Seja o nascimento virginal de Cristo um mito ou não, o fato é que, como diz Jung, nem os mitos são simples ficção, pois neles é que se expressa toda a nossa natureza humana, em seu caráter universal. E não há nada mais real para Jung que a experiência da alma.

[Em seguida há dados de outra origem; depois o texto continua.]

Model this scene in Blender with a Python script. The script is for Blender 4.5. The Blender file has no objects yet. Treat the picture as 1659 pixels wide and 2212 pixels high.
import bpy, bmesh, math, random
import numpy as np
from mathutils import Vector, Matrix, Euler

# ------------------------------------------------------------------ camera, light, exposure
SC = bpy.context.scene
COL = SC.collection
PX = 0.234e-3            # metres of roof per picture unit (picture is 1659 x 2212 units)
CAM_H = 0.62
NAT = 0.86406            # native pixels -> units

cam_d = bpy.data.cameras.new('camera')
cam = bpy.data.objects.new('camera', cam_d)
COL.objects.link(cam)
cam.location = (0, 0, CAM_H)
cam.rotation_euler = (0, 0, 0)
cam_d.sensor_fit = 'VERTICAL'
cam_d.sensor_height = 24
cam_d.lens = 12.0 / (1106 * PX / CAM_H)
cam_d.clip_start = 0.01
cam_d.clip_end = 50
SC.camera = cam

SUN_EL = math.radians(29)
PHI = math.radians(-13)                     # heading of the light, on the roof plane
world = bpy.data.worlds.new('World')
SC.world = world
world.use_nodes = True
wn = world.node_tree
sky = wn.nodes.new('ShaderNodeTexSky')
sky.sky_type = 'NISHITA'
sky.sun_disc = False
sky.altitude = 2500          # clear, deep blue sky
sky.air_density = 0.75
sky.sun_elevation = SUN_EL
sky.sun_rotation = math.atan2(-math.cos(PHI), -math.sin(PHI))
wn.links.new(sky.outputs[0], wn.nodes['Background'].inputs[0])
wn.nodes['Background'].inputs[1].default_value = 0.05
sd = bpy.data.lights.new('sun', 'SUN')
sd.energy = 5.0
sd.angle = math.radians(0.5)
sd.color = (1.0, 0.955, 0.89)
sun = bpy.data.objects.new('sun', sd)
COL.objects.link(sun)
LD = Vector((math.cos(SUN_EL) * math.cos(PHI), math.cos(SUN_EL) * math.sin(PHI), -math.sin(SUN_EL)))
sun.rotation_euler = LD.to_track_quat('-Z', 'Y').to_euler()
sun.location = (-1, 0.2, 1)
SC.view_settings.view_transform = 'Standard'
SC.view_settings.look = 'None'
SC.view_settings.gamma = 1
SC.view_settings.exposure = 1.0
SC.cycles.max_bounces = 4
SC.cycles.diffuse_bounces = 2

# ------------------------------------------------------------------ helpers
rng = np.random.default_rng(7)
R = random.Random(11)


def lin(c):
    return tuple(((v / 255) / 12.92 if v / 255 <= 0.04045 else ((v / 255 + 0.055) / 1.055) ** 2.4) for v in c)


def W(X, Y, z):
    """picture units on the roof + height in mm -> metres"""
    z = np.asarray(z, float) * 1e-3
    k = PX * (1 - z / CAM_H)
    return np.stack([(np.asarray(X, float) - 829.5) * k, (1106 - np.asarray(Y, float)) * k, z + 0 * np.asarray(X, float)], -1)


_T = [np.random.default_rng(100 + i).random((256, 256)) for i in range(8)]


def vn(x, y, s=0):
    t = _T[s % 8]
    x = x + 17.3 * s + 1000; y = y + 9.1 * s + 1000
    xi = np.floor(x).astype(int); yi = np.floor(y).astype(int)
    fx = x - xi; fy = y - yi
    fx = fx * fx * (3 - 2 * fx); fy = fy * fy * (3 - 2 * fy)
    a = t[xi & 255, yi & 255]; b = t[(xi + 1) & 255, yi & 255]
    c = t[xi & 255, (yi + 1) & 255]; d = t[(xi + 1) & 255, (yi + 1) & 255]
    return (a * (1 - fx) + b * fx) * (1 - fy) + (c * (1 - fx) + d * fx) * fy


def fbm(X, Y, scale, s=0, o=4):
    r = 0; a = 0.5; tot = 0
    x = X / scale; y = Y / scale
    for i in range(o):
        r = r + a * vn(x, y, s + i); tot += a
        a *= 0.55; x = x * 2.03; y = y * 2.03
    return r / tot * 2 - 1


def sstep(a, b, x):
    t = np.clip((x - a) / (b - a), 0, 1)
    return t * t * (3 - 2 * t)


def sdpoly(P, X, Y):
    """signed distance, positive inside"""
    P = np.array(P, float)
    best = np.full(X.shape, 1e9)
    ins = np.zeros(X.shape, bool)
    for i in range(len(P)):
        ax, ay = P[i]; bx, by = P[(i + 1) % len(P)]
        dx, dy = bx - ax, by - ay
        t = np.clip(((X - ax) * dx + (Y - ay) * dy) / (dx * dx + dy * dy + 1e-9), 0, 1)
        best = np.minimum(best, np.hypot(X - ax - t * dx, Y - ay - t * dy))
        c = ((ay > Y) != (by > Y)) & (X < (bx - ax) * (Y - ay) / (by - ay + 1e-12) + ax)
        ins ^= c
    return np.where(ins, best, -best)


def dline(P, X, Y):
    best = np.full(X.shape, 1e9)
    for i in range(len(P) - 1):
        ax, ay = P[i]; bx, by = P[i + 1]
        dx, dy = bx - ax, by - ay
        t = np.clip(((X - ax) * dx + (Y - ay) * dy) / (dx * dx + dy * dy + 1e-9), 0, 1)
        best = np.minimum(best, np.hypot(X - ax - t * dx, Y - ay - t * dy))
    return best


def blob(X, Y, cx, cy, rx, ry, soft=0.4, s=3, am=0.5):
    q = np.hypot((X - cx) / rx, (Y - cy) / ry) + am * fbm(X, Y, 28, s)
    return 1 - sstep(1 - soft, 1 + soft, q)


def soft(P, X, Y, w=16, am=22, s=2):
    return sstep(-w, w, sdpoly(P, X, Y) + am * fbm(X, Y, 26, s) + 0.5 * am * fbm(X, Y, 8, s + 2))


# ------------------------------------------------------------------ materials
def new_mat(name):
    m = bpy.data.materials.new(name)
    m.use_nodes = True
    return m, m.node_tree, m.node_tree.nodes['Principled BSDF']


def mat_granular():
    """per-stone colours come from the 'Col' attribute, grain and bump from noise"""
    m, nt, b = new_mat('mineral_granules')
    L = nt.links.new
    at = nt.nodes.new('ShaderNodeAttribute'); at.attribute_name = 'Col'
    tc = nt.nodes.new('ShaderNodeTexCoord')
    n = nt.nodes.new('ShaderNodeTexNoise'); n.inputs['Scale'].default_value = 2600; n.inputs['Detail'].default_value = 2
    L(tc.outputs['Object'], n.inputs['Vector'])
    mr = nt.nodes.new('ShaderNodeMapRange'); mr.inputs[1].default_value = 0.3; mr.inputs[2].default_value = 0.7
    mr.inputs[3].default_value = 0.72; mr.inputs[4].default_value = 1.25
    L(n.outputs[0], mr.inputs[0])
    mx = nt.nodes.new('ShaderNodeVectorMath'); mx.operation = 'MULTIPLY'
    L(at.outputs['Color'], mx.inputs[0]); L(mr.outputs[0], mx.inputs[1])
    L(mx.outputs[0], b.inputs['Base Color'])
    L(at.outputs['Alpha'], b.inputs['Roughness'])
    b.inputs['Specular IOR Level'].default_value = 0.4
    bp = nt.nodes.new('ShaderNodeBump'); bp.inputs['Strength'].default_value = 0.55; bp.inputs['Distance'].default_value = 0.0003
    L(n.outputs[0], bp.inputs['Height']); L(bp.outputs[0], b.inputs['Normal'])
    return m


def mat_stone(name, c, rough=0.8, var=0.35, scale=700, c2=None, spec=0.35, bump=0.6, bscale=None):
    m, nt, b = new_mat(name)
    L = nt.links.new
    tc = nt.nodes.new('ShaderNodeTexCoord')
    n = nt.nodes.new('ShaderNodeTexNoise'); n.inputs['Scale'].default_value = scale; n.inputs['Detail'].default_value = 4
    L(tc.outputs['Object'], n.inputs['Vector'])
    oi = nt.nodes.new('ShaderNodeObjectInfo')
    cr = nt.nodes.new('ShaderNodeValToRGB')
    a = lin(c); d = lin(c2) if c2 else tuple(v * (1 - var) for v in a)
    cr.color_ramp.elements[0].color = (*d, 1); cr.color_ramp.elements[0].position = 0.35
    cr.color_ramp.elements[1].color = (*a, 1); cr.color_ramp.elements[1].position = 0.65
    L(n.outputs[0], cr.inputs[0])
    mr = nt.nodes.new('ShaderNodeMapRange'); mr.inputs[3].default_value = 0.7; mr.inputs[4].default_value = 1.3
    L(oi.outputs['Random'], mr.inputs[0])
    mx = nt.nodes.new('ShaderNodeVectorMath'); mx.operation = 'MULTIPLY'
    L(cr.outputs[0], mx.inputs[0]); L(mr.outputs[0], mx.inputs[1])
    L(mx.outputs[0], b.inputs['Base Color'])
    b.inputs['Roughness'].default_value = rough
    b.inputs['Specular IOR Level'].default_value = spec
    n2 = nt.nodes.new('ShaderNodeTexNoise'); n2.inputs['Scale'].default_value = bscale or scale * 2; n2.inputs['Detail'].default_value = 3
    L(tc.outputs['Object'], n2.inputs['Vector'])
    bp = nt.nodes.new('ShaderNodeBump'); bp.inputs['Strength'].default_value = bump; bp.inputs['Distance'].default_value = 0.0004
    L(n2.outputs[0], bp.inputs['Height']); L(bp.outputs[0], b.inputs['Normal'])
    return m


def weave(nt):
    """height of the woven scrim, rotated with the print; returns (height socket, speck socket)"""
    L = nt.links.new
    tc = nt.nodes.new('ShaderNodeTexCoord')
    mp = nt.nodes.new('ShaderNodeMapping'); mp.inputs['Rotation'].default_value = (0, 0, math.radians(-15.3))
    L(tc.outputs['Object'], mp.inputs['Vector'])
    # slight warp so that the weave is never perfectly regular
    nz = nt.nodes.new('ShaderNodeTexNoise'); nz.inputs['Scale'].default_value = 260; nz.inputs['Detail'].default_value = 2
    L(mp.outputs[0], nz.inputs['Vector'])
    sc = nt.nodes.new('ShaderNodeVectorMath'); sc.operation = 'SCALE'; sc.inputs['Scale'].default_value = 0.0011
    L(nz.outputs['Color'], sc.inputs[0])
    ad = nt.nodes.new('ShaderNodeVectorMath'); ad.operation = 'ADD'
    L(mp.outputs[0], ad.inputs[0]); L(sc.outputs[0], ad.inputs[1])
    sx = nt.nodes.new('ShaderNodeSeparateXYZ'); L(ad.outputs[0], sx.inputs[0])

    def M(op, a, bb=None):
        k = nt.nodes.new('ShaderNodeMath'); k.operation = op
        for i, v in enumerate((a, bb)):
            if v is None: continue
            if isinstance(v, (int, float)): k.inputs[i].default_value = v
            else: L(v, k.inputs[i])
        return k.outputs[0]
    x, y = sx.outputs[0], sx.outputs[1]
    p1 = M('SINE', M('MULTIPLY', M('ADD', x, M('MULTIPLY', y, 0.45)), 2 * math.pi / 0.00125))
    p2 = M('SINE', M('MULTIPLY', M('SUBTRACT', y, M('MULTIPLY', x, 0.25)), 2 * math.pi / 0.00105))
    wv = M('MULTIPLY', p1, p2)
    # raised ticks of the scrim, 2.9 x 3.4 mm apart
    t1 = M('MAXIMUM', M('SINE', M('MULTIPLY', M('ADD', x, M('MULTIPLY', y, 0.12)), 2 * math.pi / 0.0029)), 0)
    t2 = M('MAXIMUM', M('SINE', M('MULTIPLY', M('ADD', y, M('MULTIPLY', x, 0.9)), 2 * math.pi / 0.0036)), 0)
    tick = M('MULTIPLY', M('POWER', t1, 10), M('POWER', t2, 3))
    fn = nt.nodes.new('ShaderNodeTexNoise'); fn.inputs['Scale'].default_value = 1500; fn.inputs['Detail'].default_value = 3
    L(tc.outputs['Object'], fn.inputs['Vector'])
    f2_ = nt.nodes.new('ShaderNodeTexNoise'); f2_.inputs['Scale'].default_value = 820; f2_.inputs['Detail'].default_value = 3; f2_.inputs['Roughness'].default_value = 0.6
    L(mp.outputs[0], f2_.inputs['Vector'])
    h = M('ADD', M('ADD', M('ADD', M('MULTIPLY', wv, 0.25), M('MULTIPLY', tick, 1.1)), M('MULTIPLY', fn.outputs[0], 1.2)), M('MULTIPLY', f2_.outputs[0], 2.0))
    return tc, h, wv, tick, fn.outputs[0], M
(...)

Sabemos pelo Velho Testamento, também pelo livro apócrifo de Henoc, séc. 1 a.C., que ocorreu a queda dos anjos rebeldes, chefiados por Satanás, que hoje vive banido da corte celeste, reinando no domínio sublunar, aguardando pelo confronto final, o Dia do Juízo. Com a limitação imposta ao demônio, Javé tornou-se, segundo Jung, um Deus de bondade, um Pai amoroso, reparando a injustiça cometida contra Jó em favor do desenvolvimento espiritual humano. Perdeu seu caráter irascível, bem declarado em Salmos 88, 31-33 do texto hebraico. É improvável que o atual drama cósmico assista a outro episódio semelhante ao de Jó. Entretanto, estamos longe do final dessa novela. Embora Cristo deposite confiança ilimitada no amor do Pai, e se sinta Um com Ele, deixa-nos seu sobreaviso na oração que ele próprio nos ensinou: “Pai, não nos deixeis cair em tentação, mas livrai-nos de todo o mal.” Subentende-se daí que o mal continua escondido no cosmos, e Deus, Ele próprio o admite, apenas aguardando pela hora.

Uma leitura atenta do apocalipse de João nos oferece assunto para confirmar refletindo acerca do fabuloso drama cósmico dos homens e dos deuses. Essa, porém, é história para uma outra vez.